One of my galpals texted me last week to tell me that she bought a new hat--a "John Mayer hat." Luckily I'm in tune with John Mayer's sartorial choices so I knew exactly what she was talking about, and the accompanying picture confirmed that the hat has the power to give its wearer an uncanny resemblance to John Mayer. My lack of milliner terminology leaves me at a loss for the hat's official name, but I've always referred to such hats as chapeaux. In my mind, all chapeaux are hats, but not all hats are chapeaux. Ya know?

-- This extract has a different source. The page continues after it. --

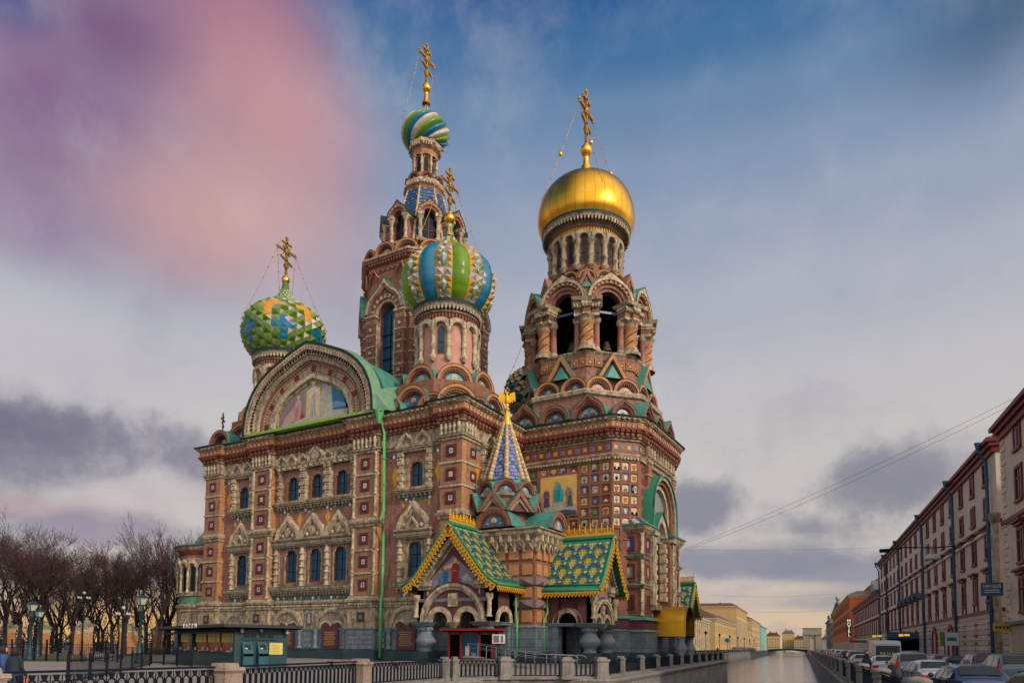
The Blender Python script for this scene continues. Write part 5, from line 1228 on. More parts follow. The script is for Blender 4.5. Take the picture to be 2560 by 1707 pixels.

I've wanted a hat of the chapeau variety since I watched Seven Years in Tibet on Netflix during one of my excruciatingly long winter breaks in college. I went through a pretty strange phase that year in which I only watched movies that starred a young Brad Pitt in picturesque settings doing outdoorsy things. There are only three of these movies, each of which is no less than 2.5 hours long. I watched them all, cried in them all, watched them again, and quoted them out of context with the off-chance that someone would know what I was talking about. Usually nobody did.


In Seven Years in Tibet, Brad Pitt plays an Austrian mountaineer who, instead of partaking in Nazi activities during World War II, went to Tibet to climb Mount Everest. The best part of the movie is in the first five minutes when the man who broke J. An's heart, wearing a flawless complexion and a chapeau, says in a brutal Austrian accent, "I vant to hike ze Him-ah-lie-ahns." After watching the movie, I tried to insert the quote in public situations, but when you're at a party and you say something like "I vant to hike ze Him-ah-lie-ahns," you remember why you're single. Ouch.

It's mah blog, I can say whuttiwant.

Go buy a chapeau so we can all channel John Mayer and/or Brad Pitt. C'est comme tu veux, beetchez!